Huntsman’s Team on Why They Lost: Climate and Evolution

Hunter Baker explains Jon Huntsman’s downfall at

… I think the answer is that he gave off the wrong signals right from the beginning. Huntsman was asked about matters such as climate change and evolution. His answers gave the clear impression that he felt conservative voters have failed to comprehend the rationality and power of science, thus demonstrating that he apparently buys into the standard narrative of the conservative idiot. Voters will never choose the man who appears to hold them in contempt.

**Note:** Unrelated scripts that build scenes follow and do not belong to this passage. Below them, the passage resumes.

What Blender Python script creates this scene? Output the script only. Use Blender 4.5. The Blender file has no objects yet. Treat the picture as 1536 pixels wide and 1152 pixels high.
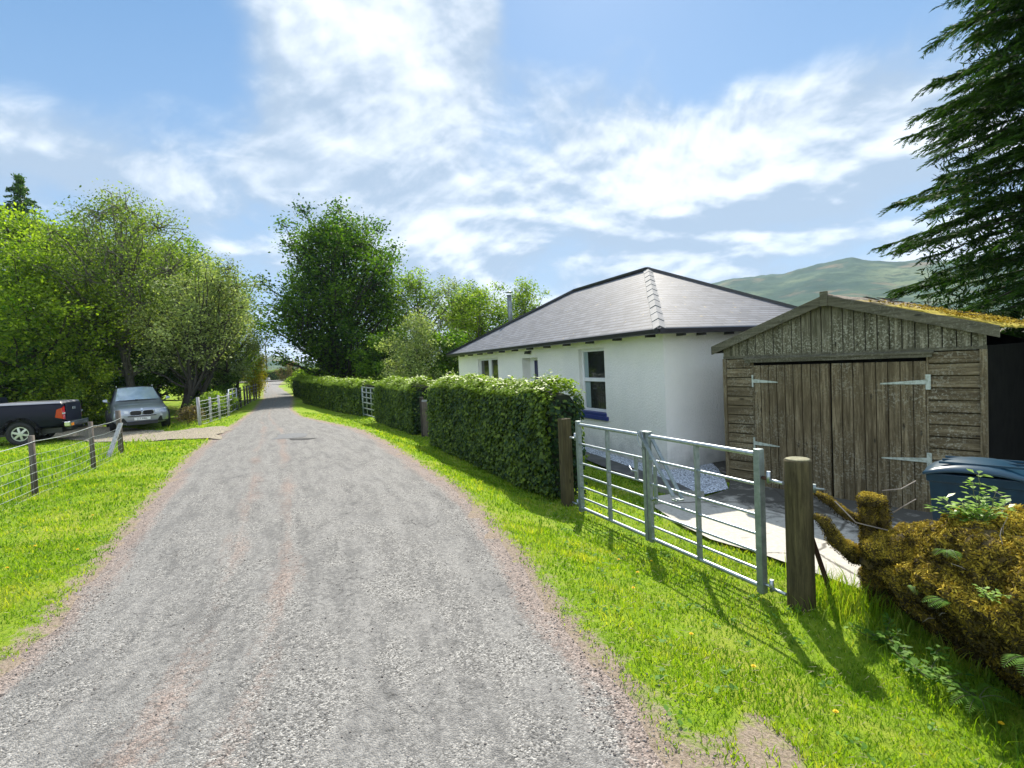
import bpy, bmesh, math, random
import numpy as np
from mathutils import Vector, Matrix, noise as mnoise
from mathutils.geometry import delaunay_2d_cdt
R = math.radians
C = bpy.context.scene.collection
scene = bpy.context.scene
rng = np.random.default_rng(7)
random.seed(7)

# ------------------------------------------------------------------ camera
PITCH, ROLL = 0.03987, -0.04808
cam_d = bpy.data.cameras.new("camera"); cam = bpy.data.objects.new("camera", cam_d); C.objects.link(cam)
cam_d.sensor_width = 36; cam_d.lens = 780 / 1536 * 36; cam_d.clip_start = 0.05; cam_d.clip_end = 20000
_f = Vector((0, math.cos(PITCH), -math.sin(PITCH))); _u0 = Vector((0, math.sin(PITCH), math.cos(PITCH))); _r0 = Vector((1, 0, 0))
_r = _r0 * math.cos(ROLL) + _u0 * math.sin(ROLL); _u = -_r0 * math.sin(ROLL) + _u0 * math.cos(ROLL)
cam.matrix_world = Matrix(((_r.x, _u.x, -_f.x, 0), (_r.y, _u.y, -_f.y, 0), (_r.z, _u.z, -_f.z, 2.0), (0, 0, 0, 1)))
scene.camera = cam

# ------------------------------------------------------------------ world and sun
SUN_AZ, SUN_EL = R(11), R(46)          # azimuth to the right of +Y
world = bpy.data.worlds.new("World"); scene.world = world; world.use_nodes = True

def N(nt, typ, loc=None, **kw):
    n = nt.nodes.new(typ)
    for k, v in kw.items(): setattr(n, k, v)
    return n

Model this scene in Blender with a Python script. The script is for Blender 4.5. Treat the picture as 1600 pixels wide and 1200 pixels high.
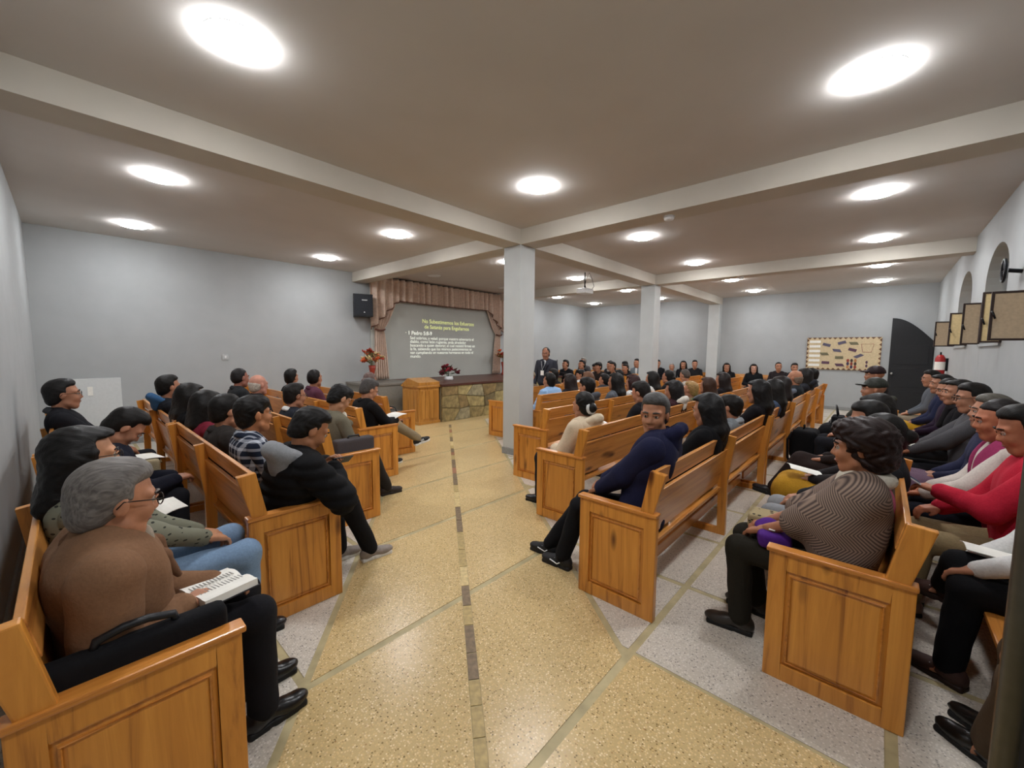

He could have held exactly the same opinions he has, but addressed the matter differently. For example, he could have said that he understands the evidence regarding climate change and thinks the primary question for non-scientists is what it all means. Much of the resistance regarding climate change arguments is not so much to the idea of it as to the question of what should be done. The wall begins to rise when the globo-catastrophists list their very expensive demands. Huntsman should have turned the question to those issues rather than making acceptance or denial of climate change the issue. With regard to evolution, Huntsman should have likewlse turned the question to the implications…

Read Baker’s entire commentary.

4 thoughts on “Huntsman’s Team on Why They Lost: Climate and Evolution”

  1. Liberals always explain away resistance as being due to either stupidity, not enough education or just incorrect presentation. They can never admit to being wrong.

  2. “Much of the resistance regarding climate change arguments is not so much to the idea of it as to the question of what should be done.”

    Another idiot at the American Spectator who ignores the fact that we recognize fraud when we see it, and the junk science is fraudulent and the “researchers” behind the AGW scare are criminals. What we want are prosecutions.

  3. The savvy politician tries to avoid a direct answer to a direct question at all costs, because such answers can often be spun out of context to ill effect.
    The savvy politician will take each question as a flag indicating the questioner’s particular area of current ignorance, and pass along whatever information he feels should be shared to alleviate that ignorance.
    Questions often have unspoken assumptions behind them that may not be valid, and the smartest way to deal with those questions is to reveal the fallacies in the unspoken assumptions.
    Huntsman should have answered that “Climate Change has not been shown to be as imminent a threat to America as the avalanche of Federal spending” – or some such. And that “The questions about evolution do not appear to be something the Federal government should be addressing.”

  4. Huntsman, like many other politicians, was simply tricked by being confronted with a question that asked, on its face, whether he thought such-and-such was right or wrong.
    The wise politician knows that it is NEVER in his purview to pass judgement on assertions beyond his personal field of expertise. The wise politician will consider whether such-and-such is an issue that represents a real tangible threat to the people, individually or collectively, whether this issue needs to be dealt with by the people and/or their government, and who to consult for input towards a course of action should action be called for.
    For example, with regards to evolution versus creationism, the politician should declare that evolution is a scientific belief that should be taught in science classes and not in churches, that creation is a religious belief that should be taught in churches and not in science classes, and that the First Amendment prevents the government from becoming involved in churches.